The Philippine Independence Day Council Inc., more popularly known by its acronym PIDCI, is a nonprofit organization incorporated on February 14, 2002, best known for the biggest Philippine Independence Day Parade outside the Philippines, which is held first Sunday of June along Madison Avenue, together with an all-day Street Fair and Cultural Festival. These events are attended by about 100,000 predominantly Filipinos and Filipino-Americans from the New York tri-state area and Pennsylvania, visitors from neighboring states, and California, and Canada.
The Philippine Independence Day Council, Inc. (PIDCI) is an umbrella organization of Filipino American associations based on the East Coast. It is principally dedicated to promoting the cultural heritage and traditions of the Filipino people through the celebration of the Philippine Independence Day, hence, the name. But there is more to PIDCI than its name implies.

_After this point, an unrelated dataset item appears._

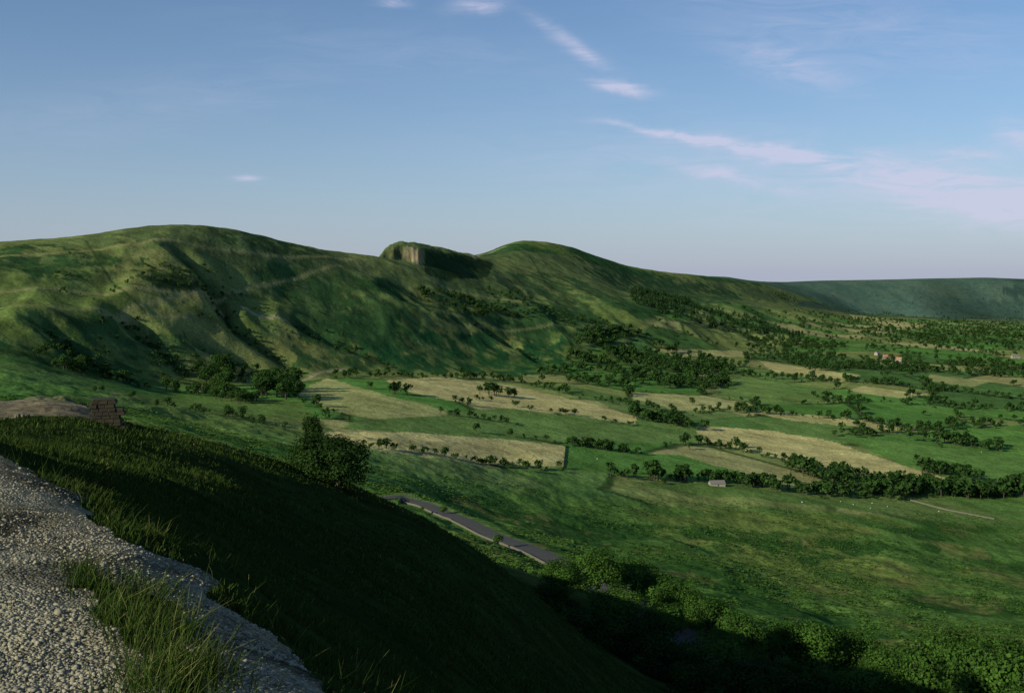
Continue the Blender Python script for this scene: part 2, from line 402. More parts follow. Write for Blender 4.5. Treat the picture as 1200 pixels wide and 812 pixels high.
patch([(995,368),(1085,380),(1068,385),(1000,374)],STRAW,0.7,avoid=False)
patch([(1090,440),(1160,448),(1140,454),(1085,446)],STRAW,0.5)
patch([(700,405),(760,418),(800,440),(700,438),(672,425)],(0.095,0.175,0.042),0.8)
# bracken / scrub on the hills, and painted shade on the crag's right face
BR=(0.020,0.074,0.024)
patch([(470,372),(560,380),(665,400),(672,430),(600,442),(480,434),(430,400)],BR,0.95,soft=True,avoid=False)
patch([(340,375),(430,368),(450,400),(440,430),(360,425)],(0.030,0.075,0.024),0.9,soft=True,avoid=False)
patch([(405,322),(470,330),(600,366),(640,385),(560,375),(480,352)],(0.026,0.065,0.022),0.92,soft=True,avoid=False)
patch([(0,290),(60,288),(120,296),(180,300),(90,318),(0,312)],(0.026,0.064,0.022),0.9,soft=True,avoid=False)
patch([(160,312),(230,320),(262,348),(180,340)],(0.020,0.046,0.016),0.92,soft=True,avoid=False)
patch([(240,266),(300,272),(380,296),(330,300),(260,282)],(0.028,0.060,0.022),0.9,soft=True,avoid=False)
patch([(300,300),(420,318),(470,345),(400,352),(320,330)],(0.034,0.082,0.026),0.8,soft=True,avoid=False)
patch([(60,360),(150,370),(240,400),(120,410),(0,395)],(0.036,0.082,0.026),0.85,soft=True,avoid=False)
patch([(0,402),(100,412),(210,440),(120,446),(0,420)],(0.024,0.062,0.020),0.88,soft=True,avoid=False)
patch([(690,316),(780,322),(870,345),(900,352),(800,360),(720,338)],(0.03,0.072,0.028),0.88,soft=True,avoid=False)
patch([(600,318),(680,326),(720,350),(640,350)],(0.034,0.080,0.028),0.8,soft=True,avoid=False)
patch([(680,625),(800,600),(1000,615),(1140,622),(1060,640),(860,640)],(0.028,0.080,0.018),0.85,soft=True,avoid=False)
patch([(498,292),(545,299),(578,309),(572,324),(525,324),(497,318)],(0.020,0.042,0.016),0.92,avoid=False)  # crag's right face: dark scrub with its shade painted in
# bare rock where the crag face is steep
cm=(PX>446)&(PX<502)&(DD>cragW(PX)-75)&(DD<cragW(PX)+25); ii=np.nonzero(cm)[0]
hx_=H(X[ii]+3,Y[ii]);hy_=H(X[ii],Y[ii]+3); sl=np.hypot(hx_-Z[ii],hy_-Z[ii])/3
st=smooth(0.45,0.75,sl+0.3*nC[ii])
wr=st*smooth(468,480,PX[ii]+7*nC[ii])*(1-smooth(491,498,PX[ii]+4*nC[ii]))*0.85
C[ii]=C[ii]*(1-wr)[:,None]+np.array([0.27,0.215,0.125])[None]*wr[:,None]*(1+0.5*nC[ii]+0.5*fbm(X[ii],Y[ii]*0.2,6,3,2))[:,None]
wd=st*(1-smooth(468,480,PX[ii])); C[ii]=C[ii]*(1-0.8*wd)[:,None]+np.array([0.060,0.070,0.032])[None]*0.8*wd[:,None]
# distant moor, blue aerial haze painted into its colour
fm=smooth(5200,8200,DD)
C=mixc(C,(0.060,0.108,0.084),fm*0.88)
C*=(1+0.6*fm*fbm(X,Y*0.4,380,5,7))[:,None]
patch([(940,352),(1010,362),(1000,368),(930,358)],(0.04,0.08,0.06),0.7,avoid=False)
patch([(1100,352),(1200,350),(1200,372),(1120,366)],(0.035,0.072,0.055),0.7,avoid=False)
patch([(1165,338),(1200,334),(1230,334),(1230,348),(1190,346)],(0.03,0.06,0.05),0.8,avoid=False)
# near slope, ground colour lowered to paint its shadow darker
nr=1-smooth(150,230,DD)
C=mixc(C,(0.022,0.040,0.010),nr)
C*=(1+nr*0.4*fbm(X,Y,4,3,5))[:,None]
# paths and tracks
def track(pts,wid,col,w=0.9,dmin=140):
    Lp=sightline(pts,dmin); d_,_t=linedist(X,Y,Lp,wid*3)
    ww=(1-smooth(wid*0.45,wid*0.9,d_))*w; ii=np.nonzero(ww>0.01)[0]
    C[ii]=C[ii]*(1-ww[ii])[:,None]+np.array(col)[None,:]*ww[ii][:,None]
PALE=(0.32,0.29,0.18); OL=(0.23,0.225,0.095); DK=(0.028,0.056,0.020)
track([(352,447),(372,438),(388,434),(404,433)],4.5,PALE,0.8)
track([(285,355),(305,363),(338,372)],5,PALE,0.9)
track([(555,301),(575,296),(592,289)],12,(0.28,0.26,0.14),0.8)
track([(0,302),(100,296),(210,283),(330,300),(440,304)],6,OL,0.7)
track([(458,308),(540,335),(620,360)],7,OL,0.6)
track([(0,346),(90,342),(200,345),(260,350)],6,OL,0.8)
track([(120,372),(200,352),(300,330),(400,312)],5,OL,0.7)
track([(0,362),(110,366),(230,375)],5,OL,0.6)
track([(480,350),(600,380),(740,384),(860,372)],6,OL,0.5)
track([(0,325),(150,320),(320,345),(470,366)],3.5,DK,0.7)
track([(270,290),(330,330),(360,372)],3.5,DK,0.7)
track([(100,282),(130,330),(170,370)],3.0,DK,0.6)
track([(600,312),(680,340),(760,372),(860,392)],5,DK,0.7)
track([(620,300),(640,330),(700,360)],4,DK,0.6)
# verges of road
d_,_t=linedist(X,Y,ROAD,12); ww=(1-smooth(3.0,4.2,d_))*0.5; C=mixc(C,(0.11,0.115,0.06),ww)
# layby earth
lm=inpoly(X+0.6*nC,Y+1.5*nC,LAY)
C[lm]=np.array((0.165,0.14,0.09))*(1+0.3*fbm(X[lm],Y[lm],2.0,3,4))[:,None]
# gravel path
GE=np.array([(0.75,1.2),(0.25,2.6),(-0.05,4.0),(-0.45,4.7),(-0.85,5.5),(-1.35,6.3),(-2.15,7.3),(-3.1,8.3),(-4.2,9.8),(-5.4,11.6),(-7.5,12.6),(-12,13.2),(-40,14)])
GP=np.vstack([GE,[(-40,-30),(0.9,-30),(0.6,0)]])
ISL=np.array([(-2.6,6.3),(-2.05,6.1),(-1.62,5.3),(-1.25,4.4),(-0.98,3.7),(-0.95,3.2),(-1.2,3.3),(-1.42,4.2),(-1.9,5.2)])  # grassy clump
def is_gravel(x,y):
    a=inpoly(x+0.45*fbm(x,y,0.8,4,4),y+0.45*fbm(x,y,0.8,4,6),GP)
    b=inpoly(x+0.20*fbm(x,y,0.4,3,9),y+0.20*fbm(x,y,0.4,3,7),ISL)
    return a&~b
gm=is_gravel(X,Y).astype(float)
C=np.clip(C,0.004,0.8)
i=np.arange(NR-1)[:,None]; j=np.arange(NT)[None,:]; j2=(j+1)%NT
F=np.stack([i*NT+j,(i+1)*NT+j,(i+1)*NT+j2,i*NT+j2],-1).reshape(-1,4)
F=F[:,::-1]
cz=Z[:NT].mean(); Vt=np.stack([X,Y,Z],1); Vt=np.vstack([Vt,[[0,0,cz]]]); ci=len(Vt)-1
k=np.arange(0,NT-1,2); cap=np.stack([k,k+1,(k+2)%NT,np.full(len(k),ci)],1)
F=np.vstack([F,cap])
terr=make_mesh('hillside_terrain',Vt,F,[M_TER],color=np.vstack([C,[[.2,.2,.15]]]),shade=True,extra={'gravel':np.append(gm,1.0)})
nn=np.zeros(3*len(terr.data.polygons),dtype=np.float32); terr.data.polygons.foreach_get('normal',nn)
if nn.reshape(-1,3)[:,2].mean()<0: terr.data.flip_normals()
print('terrain done',time.time()-T0)

# ------------------------------------------------------------------ road strip + walls
def ribbon(name,L,zoff,prof,mat,zfun=None):
    t=np.gradient(L,axis=0); t/=np.linalg.norm(t,axis=1)[:,None]; nrm=np.stack([t[:,1],-t[:,0]],1)
    V=[]
    zc=zfun if zfun is not None else H(L[:,0],L[:,1])
    for o,hh in prof:
        q=L+nrm*o; V.append(np.column_stack([q,zc+hh+zoff]))
    V=np.array(V); P_,n_=V.shape[:2]; idg=np.arange(P_*n_).reshape(P_,n_)
    Fq=np.stack([idg[:-1,:-1],idg[1:,:-1],idg[1:,1:],idg[:-1,1:]],-1).reshape(-1,4)
    return make_mesh(name,V.reshape(-1,3),Fq,[mat])
def dens(L,step):
    out=[]
    for a,b in zip(L[:-1],L[1:]):
        n=max(1,int(np.linalg.norm(b-a)/step))
        for k in range(n): out.append(a+(b-a)*k/n)
    out.append(L[-1]); return np.array(out)
RL=dens(ROAD,3.0); RL=np.stack([gs(RL[:,0],2),gs(RL[:,1],2)],1)
_,tt_=linedist(RL[:,0],RL[:,1],ROAD,5); RLZ=np.interp(tt_,np.arange(len(RZ)),RZ)
ribbon('road',RL,0.03,[(-2.4,0.0),(-1.5,0.03),(0,0.05),(1.5,0.03),(2.4,0.0)],M_ASPH,RLZ)
def wall(L,h=1.1,w=0.5,step=2.5,name='dry_stone_wall',zf=None):
    L=dens(L,step); z=H(L[:,0],L[:,1]) if zf is None else zf(L)
    n=len(L); t=np.gradient(L,axis=0); t/=np.linalg.norm(t,axis=1)[:,None]; nr_=np.stack([t[:,1],-t[:,0]],1)
    hh=h*(1+0.18*(rng.random(n)-0.5)); V=[]
    for o,kz in ((-w/2,-0.4),(-w*0.38,1),(0,1.08),(w*0.38,1),(w/2,-0.4)):
        q=L+nr_*o*(1+0.15*(rng.random((n,1))-0.5)); V.append(np.column_stack([q,z+(hh*kz if kz>0 else kz)]))
    V=np.array(V); P_=5; idg=np.arange(P_*n).reshape(P_,n)
    Fq=np.stack([idg[:-1,:-1],idg[1:,:-1],idg[1:,1:],idg[:-1,1:]],-1).reshape(-1,4)
    return make_mesh(name,V.reshape(-1,3),Fq,[M_STONE])
t=np.gradient(RL,axis=0); t/=np.linalg.norm(t,axis=1)[:,None]; nr_=np.stack([t[:,1],-t[:,0]],1)
wall(RL-nr_*(-3.6),0.5,0.4)
for pts in ([(1060,584),(1110,598),(1165,609)],[(663,524),(660,551)]):
    wall(sightline(pts,140,6),1.1,0.6,8.0)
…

Since 1972, Filipino American organizations have come together to plan, design, and prepare for an all-day parade, cultural show and street fair in New York City that showcase the sounds, the spectacle, the history and the cultural heritage of the Filipino people.
In 1986, the Philippine Consulate in New York started to take an active part in the preparation for the celebration. In 1989, it formed a committee to take charge of the parade. The parade turned out to be a huge success. It was later widely considered a regular annual project of many Filipino organizations, and a red-letter mainstay in the calendars of many Filipino American homes. Such was the impact and success of the Philippine Independence Day Parade that predictably everyone wanted to take part in it one way or another.
This led the Filipino community to realize that the Independence Day celebration itself had become a point of unity and cooperation among Filipinos. The requirements of sustaining this activity were enormous. But the potential benefit of a more unified Filipino community was obviously worth the effort towards institutionalizing the Philippine Independence Day celebration. Thus, the idea of establishing an organization dedicated to the promotion of Filipino cultural heritage through the Independence Day celebration and to the empowerment of the Filipino community was conceived.